A:組織の体制については中小企業庁でこれ対応したわけでありますけれども、ここではかなりの人を割いて、人員を割いて対応してきております。その都度やはり各党から審査の在り方、審査会場の在り方、そして給付までの時間のかかり方というものもいろんな御指摘も頂きました。最大限の努力はしてきているということで、申請イコール支払じゃないと、給付じゃないということを御理解いただくことと、そこの確認の中で飽くまでも税金ですから、原資は。その中でしっかりと最低限の確認をさせていただく。ただそれがどうしても書類が整わずに善意の申請者であっても、やはり書類のことでずっと長引いていることもあるということでありまして、そういった手続については申請者の方と丁寧に話合いをしていかなくちゃならないと思っております。

ただ一方で、今おっしゃったような経産省の職員が詐欺を働いていたということは大変申し訳なく思いまして、先般も臨時の記者会見を開かせていただきました。その中で何に不備があったのか、体制に不備があったのか。また例えば遡って経産省での採用時の確認事項にそういったものに不備があったのか。日頃の上司による管理監督によってそういった不備があったのかも含めて、捜査した上で全容が分かり次第、そういった対応をしていきたいと思っております。

ですから、詐欺事件というのはいろんな形で出ております。学生さんが関わったものもある。余り犯罪認識がなくてやったものもある。そういったものの分類というものもしていく必要がありますけれども、経産省の人間がやっていたということは私にとっては非常にショックであり、また遺憾であると思っておりますので、この対応というものはしっかり全容が分かり次第、対応してまいりたいと思います。ただ、今の時点で、まだ起訴もされていない時点ではなかなかそういったものができないということでありますから、その点だけは御理解を頂きたいと思います。

Q:という意味で、昨日付の経産省の人事異動ございましたよね。あれを見ると、中小企業庁、長官も代わりましたし、それから関係支援部長とか、関係者が随分異動しています。この異動というのは、今起こっていることの反映がなされた結果の異動なんでしょうか。

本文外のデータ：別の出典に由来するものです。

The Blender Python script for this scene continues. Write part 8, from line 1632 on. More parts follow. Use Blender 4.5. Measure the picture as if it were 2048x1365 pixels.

A:これは定期異動ということであります。そして、組織としてしっかりとこういった課題というのは引き継いでおりますので、昨年の5月から始まったコロナ禍での対応、支援金も含めた対応というものは組織でしっかり引き継いでいくということで、その途中で担当課長が代わった例も昨年にはありますから、組織としてしっかり対応してまいりたいと思います。属人的な対応ということではなくて、組織としてしっかり対応させていただくということで御理解をいただきたいと思います。